Lost Summer

Part Three

After some time passed, I decided it was time to get back in the car and find the next destination.  I was thinking maybe ice cream.  Determined to cover new ground, I turned right out of the park entrance, away from the way we’d come.  
We passed one serene sight after another. It was as if we were in the opening scene of a movie about a tucked away New England town.  As each intersection came upon us the car drove as if on auto-pilot. Except for an occasional glance at the clock, I was oblivious and loving it. I even took special care not to turn on the news, as I always do, while driving. Silence seemed the appropriate score.
“Of course,” I thought as a large white historic looking gazebo appeared in the middle of a fork in the road.  This intersection was a little trickier than recent others. I could feel us getting deeper and deeper into a residential section of town.  
And then I saw it. A sign that read “Thankful Arnold House Museum.”  I followed the sign’s cues, compelled by the curious nature of the name.  
As we made our way through one country twist after another, I began to realize that somewhere I’d gone wrong. Maybe my mind had concocted the marker.
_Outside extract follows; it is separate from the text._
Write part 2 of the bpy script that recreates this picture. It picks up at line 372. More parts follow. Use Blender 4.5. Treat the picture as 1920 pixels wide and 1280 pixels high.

A possible mirage of sorts given my “adventurous” state of mind.
As I turned the car around trying to figure which way next, there it was. A long colonial mustard colored house that looked like it once was in the heart of something. A square sign with black writing blew in the breeze, noting the storied significance of the structure. I pulled into the little driveway and parked next to a perfectly tended garden with a wooden trellis.  We walked through the garden path to the back door and opened it slowly.  
The room was dark but inviting.  Small displays were set up on tables.  “Hello,” the greeter said rising from a basement staircase, seeming surprised to have a visitor.  
“Hi, we saw your sign and decided to come in,” I said, almost defensively.
“What kind of tour would you like, the quick one or the full?”  Our host asked.  At first I thought the question was kind of funny, since the Museum appeared quite small. But then she gave Will a smile and handed him a basket of olden day toys. It was then I realized she probably didn’t have a lot of five year old patrons.
Still, he was curious and she was very gracious as we made our way through the rooms. We learned of Thankful Arnold, a widow with twelve children who took in boarders after her husband died to pay off his debts. The house was turned into a Museum in 1965, by descendants of Thankful as a tribute to her everyday triumphs and to the historic nature of the house.  
The rooms were set up as they would have been in 1825. Will was particularly memorized by where the boys in the family slept—in the attic on straw. I could see his level of appreciation for his own accommodations rise tenfold as he leaned on the bed in disbelief.  
As we finished our tour, I casually asked, “The name Thankful, was that a nickname?”  
“No, in those days girls were named after traits their parents hoped they would possess.” She pointed to a list of other common names of the day sitting on a desk to my left.  Submit, Obedience, Relief, Mindwell, Consider, Freelove, and Silence were all on the list.  
I shuddered at the thought of having a single desired trait thrust upon a person for their whole life in the form of a name, especially one like Submit or Obedience. But then I looked at my Will. The clear sturdy meaning of his name was a big part of its appeal, the reason my husband and I had chosen his name. We hoped our little man would have a strong and determined will, and he did.  
Thankful. That’s what I was feeling as we said goodbye to our tour guide and headed back to the car through the garden. It was time to get home.  
It would be hard to describe our lost day at dinner. Walking in a meadow by the Connecticut River. Happening on a quirky little museum paying tribute to a mother of twelve who took in boarders to pay the rent. Finding the will to get in the car in the first place. After all, there was still laundry and dinner and errands to run.  
But as we wound our way back through the now familiar country roads, I could feel summer. And it was just the beginning. We had a whole season in front of us. To get lost. I could hardly wait to see what we might find. 

1 comment:

  1. We were just in Haddam for a wedding and passed the same sign. I was wondering what the significance of the name was and now I know :) Thanks for sharing your adventure!